A guess as we look ahead:

Tom Brady, quarterback, Bucs: 112 percent. There has never been a surer bet to make the Hall of Fame. Granted, his three years in Tampa Bay were only a slice of his success, but the only thing that can stop him from entering the Hall is if he never retires.

Steven Stamkos, forward, Lightning; 97 percent. How are you going to keep Stammer out? He's a two-time Cup champion, a 500-goal scorer, a 1,000-point producer. We'll never know how good he could have been without his injuries, but he's an immortal.

Rob Gronkowski, tight end, Bucs: 94 percent. Again, much of his greatness was elsewhere. But Gronk was a great player here, too. His absence certainly was felt.

Jon Cooper, coach, Lightning: 91 percent: Cooper clinched his spot with back-to-back Stanley Cups, but he's won everywhere he's been.

Ronde Barber, cornerback, Bucs. 89 percent: Barber is a finalist, which means he'll eventually get in. It's a thick season for cornerbacks, so it might not be this year.

Andrei Vasilevskiy, goaltender, Lightning: 85 percent: Vasilevskiy is already at 249 victories in 398 games. No goalie has won as much is so few games.

Mike Evans, receiver, Bucs. 81 percent: Evans will seem like a slam dunk locally, because he's annually at more than 1,000 yards. But there are a lot of receivers with a lot of numbers. His Super Bowl helps.

Nikita Kucherov, forward, Lightning: 77 percent. Kucherov is one of the most creative players of his time. Back-to-back titles will help.

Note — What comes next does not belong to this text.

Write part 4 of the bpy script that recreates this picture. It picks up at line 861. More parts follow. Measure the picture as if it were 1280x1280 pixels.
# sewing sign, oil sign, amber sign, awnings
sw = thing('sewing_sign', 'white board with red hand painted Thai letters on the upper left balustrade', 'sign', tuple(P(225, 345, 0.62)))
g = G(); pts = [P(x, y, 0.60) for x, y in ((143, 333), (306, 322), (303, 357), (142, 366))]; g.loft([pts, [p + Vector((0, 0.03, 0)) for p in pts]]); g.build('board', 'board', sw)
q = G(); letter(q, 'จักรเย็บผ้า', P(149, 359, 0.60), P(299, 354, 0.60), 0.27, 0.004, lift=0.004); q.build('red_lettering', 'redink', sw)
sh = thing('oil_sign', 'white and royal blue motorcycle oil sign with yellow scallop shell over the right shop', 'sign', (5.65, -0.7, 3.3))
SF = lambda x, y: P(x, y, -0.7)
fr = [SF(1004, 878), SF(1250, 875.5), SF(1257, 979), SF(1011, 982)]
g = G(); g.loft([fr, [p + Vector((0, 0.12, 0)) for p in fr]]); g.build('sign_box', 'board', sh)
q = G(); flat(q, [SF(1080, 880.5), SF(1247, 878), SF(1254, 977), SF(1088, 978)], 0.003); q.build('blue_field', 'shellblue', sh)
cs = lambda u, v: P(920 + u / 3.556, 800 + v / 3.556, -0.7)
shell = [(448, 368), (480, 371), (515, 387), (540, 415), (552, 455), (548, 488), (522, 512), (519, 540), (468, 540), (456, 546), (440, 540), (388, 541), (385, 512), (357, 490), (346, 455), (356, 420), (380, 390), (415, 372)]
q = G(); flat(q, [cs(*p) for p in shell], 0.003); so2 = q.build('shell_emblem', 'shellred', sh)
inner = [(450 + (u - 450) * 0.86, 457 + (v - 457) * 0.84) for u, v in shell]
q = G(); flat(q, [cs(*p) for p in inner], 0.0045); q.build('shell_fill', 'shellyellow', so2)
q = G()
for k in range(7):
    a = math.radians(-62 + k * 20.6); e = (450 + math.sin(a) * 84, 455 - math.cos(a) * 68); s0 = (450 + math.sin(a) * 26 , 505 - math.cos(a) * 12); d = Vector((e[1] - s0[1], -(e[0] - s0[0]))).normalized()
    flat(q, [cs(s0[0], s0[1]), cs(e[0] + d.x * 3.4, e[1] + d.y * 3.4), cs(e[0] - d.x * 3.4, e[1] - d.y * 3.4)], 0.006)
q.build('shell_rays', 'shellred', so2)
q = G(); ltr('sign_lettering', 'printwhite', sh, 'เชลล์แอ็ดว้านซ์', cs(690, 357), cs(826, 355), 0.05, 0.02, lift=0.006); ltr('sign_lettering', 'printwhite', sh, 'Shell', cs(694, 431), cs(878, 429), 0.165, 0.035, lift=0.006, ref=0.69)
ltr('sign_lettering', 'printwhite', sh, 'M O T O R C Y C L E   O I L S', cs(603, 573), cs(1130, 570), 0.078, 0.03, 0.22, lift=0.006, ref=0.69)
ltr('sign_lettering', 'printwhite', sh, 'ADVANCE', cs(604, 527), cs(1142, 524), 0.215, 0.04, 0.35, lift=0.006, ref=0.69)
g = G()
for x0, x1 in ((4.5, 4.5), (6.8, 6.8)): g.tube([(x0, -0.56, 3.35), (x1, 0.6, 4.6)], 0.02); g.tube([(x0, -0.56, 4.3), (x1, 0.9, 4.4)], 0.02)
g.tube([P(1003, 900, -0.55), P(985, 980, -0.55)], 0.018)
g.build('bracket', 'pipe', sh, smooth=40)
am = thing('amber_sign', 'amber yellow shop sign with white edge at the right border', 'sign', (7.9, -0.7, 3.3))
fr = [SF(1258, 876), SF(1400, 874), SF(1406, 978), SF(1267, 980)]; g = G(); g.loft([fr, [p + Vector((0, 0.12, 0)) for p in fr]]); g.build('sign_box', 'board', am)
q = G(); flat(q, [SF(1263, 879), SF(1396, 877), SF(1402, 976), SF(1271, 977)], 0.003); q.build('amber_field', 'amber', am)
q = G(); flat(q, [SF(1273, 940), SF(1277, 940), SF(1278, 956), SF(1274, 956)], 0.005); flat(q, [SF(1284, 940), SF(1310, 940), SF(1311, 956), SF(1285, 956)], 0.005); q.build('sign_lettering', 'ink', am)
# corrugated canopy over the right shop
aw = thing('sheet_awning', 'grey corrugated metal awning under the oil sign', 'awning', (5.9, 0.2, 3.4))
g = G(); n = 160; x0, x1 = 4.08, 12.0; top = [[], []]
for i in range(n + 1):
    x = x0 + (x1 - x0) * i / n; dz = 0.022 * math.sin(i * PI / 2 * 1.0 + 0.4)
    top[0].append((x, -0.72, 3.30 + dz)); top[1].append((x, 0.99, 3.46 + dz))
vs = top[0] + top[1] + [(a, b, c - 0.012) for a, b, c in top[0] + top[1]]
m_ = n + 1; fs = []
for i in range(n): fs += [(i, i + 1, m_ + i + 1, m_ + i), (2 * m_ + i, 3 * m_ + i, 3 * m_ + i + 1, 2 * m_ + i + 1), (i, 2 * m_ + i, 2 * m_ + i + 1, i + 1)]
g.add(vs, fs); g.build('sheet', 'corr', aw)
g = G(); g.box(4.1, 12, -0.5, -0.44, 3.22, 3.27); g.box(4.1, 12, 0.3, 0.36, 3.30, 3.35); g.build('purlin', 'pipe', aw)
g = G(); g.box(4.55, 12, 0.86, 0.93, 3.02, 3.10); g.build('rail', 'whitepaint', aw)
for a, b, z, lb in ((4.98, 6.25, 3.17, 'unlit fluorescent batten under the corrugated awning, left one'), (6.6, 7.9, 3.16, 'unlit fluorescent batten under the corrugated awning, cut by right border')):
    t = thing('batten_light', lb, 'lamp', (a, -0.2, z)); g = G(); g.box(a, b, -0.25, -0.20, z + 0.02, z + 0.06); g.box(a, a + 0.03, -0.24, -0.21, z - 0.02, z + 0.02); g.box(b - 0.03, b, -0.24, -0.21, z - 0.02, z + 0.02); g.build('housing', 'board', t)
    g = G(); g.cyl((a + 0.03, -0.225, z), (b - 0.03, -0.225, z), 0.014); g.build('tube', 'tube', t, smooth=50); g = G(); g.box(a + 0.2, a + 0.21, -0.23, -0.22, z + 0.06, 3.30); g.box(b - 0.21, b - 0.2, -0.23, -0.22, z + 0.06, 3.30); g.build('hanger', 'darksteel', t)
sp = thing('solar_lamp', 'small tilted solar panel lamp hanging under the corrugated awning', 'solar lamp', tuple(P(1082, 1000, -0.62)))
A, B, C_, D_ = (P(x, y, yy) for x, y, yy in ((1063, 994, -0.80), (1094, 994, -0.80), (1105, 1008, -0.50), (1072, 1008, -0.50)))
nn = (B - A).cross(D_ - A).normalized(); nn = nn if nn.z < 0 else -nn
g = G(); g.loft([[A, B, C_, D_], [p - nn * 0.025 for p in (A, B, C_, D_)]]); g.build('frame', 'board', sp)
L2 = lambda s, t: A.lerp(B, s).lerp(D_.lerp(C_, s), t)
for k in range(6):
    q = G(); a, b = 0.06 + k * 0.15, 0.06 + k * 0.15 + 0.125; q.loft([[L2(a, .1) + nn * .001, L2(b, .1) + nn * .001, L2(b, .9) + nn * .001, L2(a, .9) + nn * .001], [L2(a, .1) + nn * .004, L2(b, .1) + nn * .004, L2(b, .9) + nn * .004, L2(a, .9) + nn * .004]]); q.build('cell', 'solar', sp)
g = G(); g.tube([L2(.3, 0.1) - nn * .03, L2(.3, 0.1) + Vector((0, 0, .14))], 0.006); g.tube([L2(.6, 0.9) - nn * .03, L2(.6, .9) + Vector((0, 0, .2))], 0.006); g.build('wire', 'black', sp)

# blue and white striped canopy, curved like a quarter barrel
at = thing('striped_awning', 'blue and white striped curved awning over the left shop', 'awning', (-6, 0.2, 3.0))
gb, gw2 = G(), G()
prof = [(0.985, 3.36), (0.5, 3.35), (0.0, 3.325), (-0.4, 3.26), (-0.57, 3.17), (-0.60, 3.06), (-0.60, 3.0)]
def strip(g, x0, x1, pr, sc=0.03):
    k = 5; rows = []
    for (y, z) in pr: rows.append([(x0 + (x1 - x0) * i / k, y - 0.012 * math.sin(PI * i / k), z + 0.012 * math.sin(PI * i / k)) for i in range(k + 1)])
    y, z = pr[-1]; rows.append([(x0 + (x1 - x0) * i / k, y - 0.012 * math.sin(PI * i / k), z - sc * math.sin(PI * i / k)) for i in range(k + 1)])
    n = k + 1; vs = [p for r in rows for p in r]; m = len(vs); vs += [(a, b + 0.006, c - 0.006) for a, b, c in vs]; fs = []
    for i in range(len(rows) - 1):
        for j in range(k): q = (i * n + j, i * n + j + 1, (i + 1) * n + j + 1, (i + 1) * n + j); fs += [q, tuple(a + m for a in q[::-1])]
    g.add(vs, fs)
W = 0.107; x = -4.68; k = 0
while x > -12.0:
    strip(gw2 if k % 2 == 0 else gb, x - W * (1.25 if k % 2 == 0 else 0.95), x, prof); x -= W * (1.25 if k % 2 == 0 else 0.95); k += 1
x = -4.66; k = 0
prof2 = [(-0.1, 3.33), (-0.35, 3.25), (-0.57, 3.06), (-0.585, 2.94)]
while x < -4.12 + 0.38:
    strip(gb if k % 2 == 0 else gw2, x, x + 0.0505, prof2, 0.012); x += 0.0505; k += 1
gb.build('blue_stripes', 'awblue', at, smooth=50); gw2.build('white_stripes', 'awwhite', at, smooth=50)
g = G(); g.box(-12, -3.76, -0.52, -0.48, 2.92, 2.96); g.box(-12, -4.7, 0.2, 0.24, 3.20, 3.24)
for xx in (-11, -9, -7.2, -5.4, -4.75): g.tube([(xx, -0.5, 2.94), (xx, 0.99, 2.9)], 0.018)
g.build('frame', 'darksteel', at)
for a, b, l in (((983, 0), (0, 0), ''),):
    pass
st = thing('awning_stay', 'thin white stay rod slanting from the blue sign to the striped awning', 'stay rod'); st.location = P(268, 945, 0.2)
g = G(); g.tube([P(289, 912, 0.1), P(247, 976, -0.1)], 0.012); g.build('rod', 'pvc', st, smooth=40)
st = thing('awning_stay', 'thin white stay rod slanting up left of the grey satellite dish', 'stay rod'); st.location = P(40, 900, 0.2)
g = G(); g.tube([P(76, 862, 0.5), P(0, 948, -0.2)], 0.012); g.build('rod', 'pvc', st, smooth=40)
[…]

Ndamukong Suh, defensive tackle, Bucs: 71 percent. Suh has been a bit of a mercenary, but he was one of the defining defensive tackles of his era. No, he was no Aaron Donald, but he should be remembered.

Brayden Point, forward, Lightning: 67 percent. Point may be hurt by so many high-profile teammates. One the other hand, he may be about to become his team’s leading goal-scorer.

David Price, pitcher, Rays: 60 percent. I don't think Price makes it. His best years came early. Still, he'll get some consideration.

Victor Hedman, defenseman, Lightning. 52 percent: Hedman has been considered one of the best defenders in the game for years. His scoring has leveled off, however.

Simeon Rice, defensive end, Bucs: 25 percent: I'd vote for Rice, the pass-rushing force of the great Bucs' defenses. But not many others would. He gets a bad rap for not playing the run, but the Bucs' coaches of the day swore he did.

Evan Longoria, third base, Rays: 19 percent. Longoria is the best player in the history of the Rays. He's been a fine player. But is he immortal?